Glyndebourne brought their Rinaldo to the Proms and I had made it my nap selection from this year's programme in order to realize a minor ambition of seeing a Handel opera without going bankrupt by seeing it at Covent Garden. While Nigel Kennedy's Bach sounded great and I was also vastly impressed by the Shostakovich Violin Concerto by Lisa Batiashvili broadcast, I still think I was on the winner here. There was, of course, the Tallis Scholars, too, but I'm afraid perfection isn't quite good enough any more.


It wasn't exactly as one might have expected, being billed as 'semi-staged'. It was thoroughly staged, acted and choreographed as well as costumed. The conflict was realized as a school playground bullying issue which, somewhat riskily for the blood pressure of some of the middle-aged and respectable audience, involved some of the naughtiest schoolgirls one's wildest dreams might leave you wondering where that had all come from once you'd woken up and found it hadn't actually happened. Rinaldo was Sonia Prina, looking somewhat like a fourth form Frankie Valli, but this production if not the opera as a whole was one where the main role was not the one named in the title. Brenda Rae was strikingly (in more ways than you'd think) impressive as the dominatrix schoolmistress, Armida. And she was ably supported by the wicked furies. Oh, yes, and there were some blokes dressed as schoolboys as well.


So, it was somewhat more than a literal exposition of this drama of Christians and Saracens and a very playful interpretation visually. Which is not to say that anything was sacrified in the integrity of the music, which would have still sounded as wonderful as ever on the radio except one looked across at Martin Handley in the Radio 3 commentary box and wondered how he was explaining what had just happened on stage to the listeners at home.
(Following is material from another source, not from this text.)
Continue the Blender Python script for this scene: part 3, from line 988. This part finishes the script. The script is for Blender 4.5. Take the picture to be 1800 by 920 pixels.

But still, the best known aria, Almirena's Lascia ch'io pianga, beautifully done by Anett Frisch, had a packed Albert Hall rapt in attentive hush. Normally, that would have been the highlight but Act 2 ended with Brenda Rae prowling first the stage, then a few rows of very nervous audience with her cane clearly bursting with disciplinary needs, before selecting an unwilling Prommer who politely demurred, and then the orchestra while all the time the magnificent director Ottavio Dantone was filling with continuo of a particularly obbligato nature, until it was indicated he should cease. It was magnificent theatre.


How much of this burlesque was originally written in by Handel and his librettist, Giacomo Rossi, for the first performance 300 years ago might be a subject for further academic enquiry but you don't get this much genuinely well-done entertainment in the more popular arts and this would be a tremendous advert for opera if only it could reach those who assume it's just opera, i.e. interminable melodramatic singing.


There were superb scenes of school involving bicycles, satchels and playground football as well as as much good (I mean 'bad', of course) corporal punishment as you could - ahem- shake a stick at.


Dantone's direction was superb. Radio 3's own Chi Chi Nwanoku was on bass, William Towers turned up as a wonderfully coiffeured Magician, Luca Pisaroni was a bad Argante, which was good, but even without the staging, the great visual jokes, the very contemporary theme of blatant pornography and specialist rubberwear, Handel's music is, of course, sublime and sumptuous. It has been said that when sending out speculative messages into space for other life forms to understand who we are on this planet it would be showing off if we sent them recordings of Bach. If we had sent them Handel, they'd be here by now.